Consider this: The biggest problem Dallas really had was that there weren't really any big free agents out there. Most of the superstars were locked in on big, long-term deals. Chris Paul never hit free agency, not really. Carmelo Anthony did the tour, but wasn't ever really going to leave New York. Deron Williams was never going to leave Brooklyn.
Timing was also part of this. Remember how earlier we talked about how Cuban said that he would have kept those guys from the title team if he could have gotten them on short-term contracts? In the past three years, a lot of guys have taken deals just like those, in order to take advantage of the new TV media deal. That's the crazy part: The market eventually shifted in the direction that Cuban predicted it needed to, but it just didn't line up with the Mavericks' timeline.
Additionally, what if this free agency class had been available the summer of 2012, with the Mavericks having won the title a year before? Dallas would have been a much more attractive free agency location. You can't argue with the idea of needing stars; that one's pretty obvious at this point. You can argue the value of free agency, though. Pat Riley used it to win two titles, but he only got a four-year window out of it.
You can look to the opposite, that Dallas should have tried to rebuild through the draft, but that's a long-term move. You can't force Dirk Nowitzki to sit through a tanking year coming off a title, and the odds of hitting stars when drafting in the high teens and early 20's like the Mavericks have been doing is not a viable option. (Even if those players could be found there, it's nearly random.) The Warriors have a young, sustainable core of stars because they were awful year after year and got great pick after great pick and drafted guys like Draymond Green in the second round.
In many ways, Cuban and the Mavericks overestimated the restrictions the CBA created. You can still invent cap space if necessary. You can still put together a good team and have the ability to swing for the fences later. Their approach was a bit ahead of its time, though, and couldn't forecast the new TV media streams coming in that would open up future flexibility, even if they had committed money to guys in the past two years.
Dallas' plan wasn't sustainable ... in the event that it failed. You don't build plans to fail. The Mavericks could have built a team that mitigated the risks of missing out on free agents, but that would have had a lower ceiling. Dallas wanted to contend for championships, and that meant bigger risks for bigger rewards.
Maybe this means that free agents are too unstable an entity to really be chased after as plan No. 1. The Knicks and Lakers could probably tell you that. Maybe it means that if you're going to mortgage assets, you should do it for high draft picks and hope they develop faster. Maybe this means you're better off building a good team and trying to parlay that into a great team instead of having a not-bad one and trying to do the same with big money. The results, honestly, are unclear. That's what makes winning a championship so difficult. Everything came together for that 2011 Mavericks team; nothing has come together for them since.

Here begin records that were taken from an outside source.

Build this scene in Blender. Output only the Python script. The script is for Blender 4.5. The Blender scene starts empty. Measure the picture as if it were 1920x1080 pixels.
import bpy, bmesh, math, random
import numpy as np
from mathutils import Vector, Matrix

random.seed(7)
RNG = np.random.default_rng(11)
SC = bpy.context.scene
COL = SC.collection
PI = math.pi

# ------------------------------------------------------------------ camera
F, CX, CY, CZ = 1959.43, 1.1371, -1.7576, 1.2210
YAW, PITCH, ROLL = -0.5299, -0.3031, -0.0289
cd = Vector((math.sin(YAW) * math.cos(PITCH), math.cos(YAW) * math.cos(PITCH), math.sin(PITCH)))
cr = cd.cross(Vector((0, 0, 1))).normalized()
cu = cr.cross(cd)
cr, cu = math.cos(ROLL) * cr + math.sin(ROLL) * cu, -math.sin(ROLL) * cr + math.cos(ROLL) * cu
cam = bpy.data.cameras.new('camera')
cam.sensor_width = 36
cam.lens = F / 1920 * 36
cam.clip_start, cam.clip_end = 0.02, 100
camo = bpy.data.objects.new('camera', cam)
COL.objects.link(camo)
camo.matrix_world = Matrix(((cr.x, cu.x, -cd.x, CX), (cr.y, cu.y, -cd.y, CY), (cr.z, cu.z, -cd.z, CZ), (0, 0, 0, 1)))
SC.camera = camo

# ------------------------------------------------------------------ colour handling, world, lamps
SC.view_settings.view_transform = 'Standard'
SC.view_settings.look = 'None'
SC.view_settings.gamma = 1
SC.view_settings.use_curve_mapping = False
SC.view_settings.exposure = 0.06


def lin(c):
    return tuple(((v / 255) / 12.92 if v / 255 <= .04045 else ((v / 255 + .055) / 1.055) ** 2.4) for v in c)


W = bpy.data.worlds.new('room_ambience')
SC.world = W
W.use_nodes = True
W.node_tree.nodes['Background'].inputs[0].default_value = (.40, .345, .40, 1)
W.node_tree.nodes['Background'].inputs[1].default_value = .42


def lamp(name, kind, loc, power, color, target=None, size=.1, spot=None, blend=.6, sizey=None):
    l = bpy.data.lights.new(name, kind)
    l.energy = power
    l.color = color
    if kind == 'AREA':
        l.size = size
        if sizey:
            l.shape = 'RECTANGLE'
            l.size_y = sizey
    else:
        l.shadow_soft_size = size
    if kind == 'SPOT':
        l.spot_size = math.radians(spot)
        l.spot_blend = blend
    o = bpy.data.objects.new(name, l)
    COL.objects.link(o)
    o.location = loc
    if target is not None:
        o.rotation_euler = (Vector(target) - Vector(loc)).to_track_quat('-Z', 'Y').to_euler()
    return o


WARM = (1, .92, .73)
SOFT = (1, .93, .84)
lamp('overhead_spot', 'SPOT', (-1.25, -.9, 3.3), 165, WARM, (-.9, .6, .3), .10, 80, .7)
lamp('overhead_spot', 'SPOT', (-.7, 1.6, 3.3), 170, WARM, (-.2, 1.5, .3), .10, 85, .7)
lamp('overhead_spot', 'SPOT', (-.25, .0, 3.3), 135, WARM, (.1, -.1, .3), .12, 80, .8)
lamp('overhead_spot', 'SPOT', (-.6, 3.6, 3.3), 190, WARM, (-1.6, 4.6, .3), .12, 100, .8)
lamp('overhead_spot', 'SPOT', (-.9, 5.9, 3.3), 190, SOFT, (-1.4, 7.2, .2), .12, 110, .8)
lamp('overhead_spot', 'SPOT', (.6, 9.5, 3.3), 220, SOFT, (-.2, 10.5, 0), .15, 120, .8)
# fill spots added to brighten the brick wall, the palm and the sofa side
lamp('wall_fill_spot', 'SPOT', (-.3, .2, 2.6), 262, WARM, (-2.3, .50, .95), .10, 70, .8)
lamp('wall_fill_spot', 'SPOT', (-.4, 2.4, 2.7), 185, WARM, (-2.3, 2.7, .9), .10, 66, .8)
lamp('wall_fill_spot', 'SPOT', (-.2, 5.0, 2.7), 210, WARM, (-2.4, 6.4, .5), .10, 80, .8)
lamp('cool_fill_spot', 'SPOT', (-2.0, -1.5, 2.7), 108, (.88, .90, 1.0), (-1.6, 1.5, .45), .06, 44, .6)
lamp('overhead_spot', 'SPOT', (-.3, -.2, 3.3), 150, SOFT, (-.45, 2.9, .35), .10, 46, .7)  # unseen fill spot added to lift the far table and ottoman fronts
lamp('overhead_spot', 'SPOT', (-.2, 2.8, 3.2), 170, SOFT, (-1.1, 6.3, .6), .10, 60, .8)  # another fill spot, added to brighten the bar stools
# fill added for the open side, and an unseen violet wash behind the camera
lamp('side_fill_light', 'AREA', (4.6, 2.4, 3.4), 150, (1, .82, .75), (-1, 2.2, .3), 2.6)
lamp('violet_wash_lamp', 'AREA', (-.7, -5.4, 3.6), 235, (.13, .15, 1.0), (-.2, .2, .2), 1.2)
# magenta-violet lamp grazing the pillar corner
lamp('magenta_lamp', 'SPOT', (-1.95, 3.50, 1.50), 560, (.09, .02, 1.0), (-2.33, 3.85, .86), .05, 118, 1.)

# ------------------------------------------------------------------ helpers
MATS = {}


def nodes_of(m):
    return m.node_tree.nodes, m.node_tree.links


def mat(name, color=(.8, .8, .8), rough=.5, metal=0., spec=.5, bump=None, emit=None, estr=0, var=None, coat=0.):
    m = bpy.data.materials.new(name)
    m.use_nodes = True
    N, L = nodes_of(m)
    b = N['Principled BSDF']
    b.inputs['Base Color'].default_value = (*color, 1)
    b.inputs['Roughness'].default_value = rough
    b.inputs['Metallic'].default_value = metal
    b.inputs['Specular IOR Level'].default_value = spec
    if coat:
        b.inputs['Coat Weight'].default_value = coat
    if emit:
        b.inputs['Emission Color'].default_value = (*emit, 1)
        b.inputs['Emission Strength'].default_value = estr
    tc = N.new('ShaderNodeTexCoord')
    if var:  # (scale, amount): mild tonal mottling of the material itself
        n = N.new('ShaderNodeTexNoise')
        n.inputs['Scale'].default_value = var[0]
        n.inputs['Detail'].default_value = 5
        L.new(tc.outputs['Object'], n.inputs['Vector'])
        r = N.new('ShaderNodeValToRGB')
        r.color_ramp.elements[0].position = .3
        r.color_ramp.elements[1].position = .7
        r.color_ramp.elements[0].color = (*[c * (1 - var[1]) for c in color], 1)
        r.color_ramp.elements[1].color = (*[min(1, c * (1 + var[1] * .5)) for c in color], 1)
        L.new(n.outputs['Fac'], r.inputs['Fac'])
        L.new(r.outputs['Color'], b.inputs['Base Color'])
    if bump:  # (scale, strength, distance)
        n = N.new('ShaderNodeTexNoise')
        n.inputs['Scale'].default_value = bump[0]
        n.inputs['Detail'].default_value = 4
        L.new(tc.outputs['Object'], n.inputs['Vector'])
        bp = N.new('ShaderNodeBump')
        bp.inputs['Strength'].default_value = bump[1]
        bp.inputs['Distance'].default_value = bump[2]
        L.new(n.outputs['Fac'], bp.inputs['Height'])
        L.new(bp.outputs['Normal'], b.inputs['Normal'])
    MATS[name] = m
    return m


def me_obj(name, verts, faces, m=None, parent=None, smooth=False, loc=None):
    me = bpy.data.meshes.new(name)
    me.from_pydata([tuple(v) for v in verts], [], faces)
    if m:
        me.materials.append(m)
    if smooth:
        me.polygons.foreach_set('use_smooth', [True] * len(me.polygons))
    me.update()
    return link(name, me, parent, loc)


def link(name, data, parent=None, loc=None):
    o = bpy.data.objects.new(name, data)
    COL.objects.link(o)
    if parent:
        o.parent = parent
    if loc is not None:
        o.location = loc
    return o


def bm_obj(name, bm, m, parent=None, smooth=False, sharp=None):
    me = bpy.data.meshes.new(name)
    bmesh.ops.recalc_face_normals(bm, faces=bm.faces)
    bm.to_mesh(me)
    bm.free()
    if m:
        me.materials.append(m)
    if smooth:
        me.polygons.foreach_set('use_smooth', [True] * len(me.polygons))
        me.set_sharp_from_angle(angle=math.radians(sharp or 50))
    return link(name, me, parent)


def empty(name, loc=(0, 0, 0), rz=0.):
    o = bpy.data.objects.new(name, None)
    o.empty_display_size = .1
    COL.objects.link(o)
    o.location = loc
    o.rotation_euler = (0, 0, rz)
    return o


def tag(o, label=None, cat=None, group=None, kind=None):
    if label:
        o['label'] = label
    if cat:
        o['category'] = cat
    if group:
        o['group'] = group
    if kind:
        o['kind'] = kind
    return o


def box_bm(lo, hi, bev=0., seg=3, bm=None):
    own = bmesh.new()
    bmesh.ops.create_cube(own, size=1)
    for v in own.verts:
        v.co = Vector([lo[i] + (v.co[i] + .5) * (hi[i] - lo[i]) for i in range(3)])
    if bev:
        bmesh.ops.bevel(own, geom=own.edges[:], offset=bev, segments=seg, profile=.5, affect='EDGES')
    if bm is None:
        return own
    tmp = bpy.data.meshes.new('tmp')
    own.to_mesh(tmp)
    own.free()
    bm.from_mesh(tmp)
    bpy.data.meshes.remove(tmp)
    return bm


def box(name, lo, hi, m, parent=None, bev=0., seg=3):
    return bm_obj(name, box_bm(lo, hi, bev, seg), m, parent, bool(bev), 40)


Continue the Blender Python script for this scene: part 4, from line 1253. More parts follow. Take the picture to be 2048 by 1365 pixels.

Whether Jordan would have been the home run they imagined him to be is uncertain. There were just as many concerns over making him the No. 1 or No. 2 option as there was optimism about him transforming their team. Jordan's black swan move to go back and blow up an agreement in place reveals a key liability in the Mavericks' plan, but it doesn't necessarily scuttle their entire process over these last four years. It presents an opportunity for the organization to learn that sometimes, trying to get ahead of the system only results in you outsmarting yourself.
Oh, and that you should make sure a guy isn't going to have second thoughts before you build your whole offseason around him is important, too, it turns out.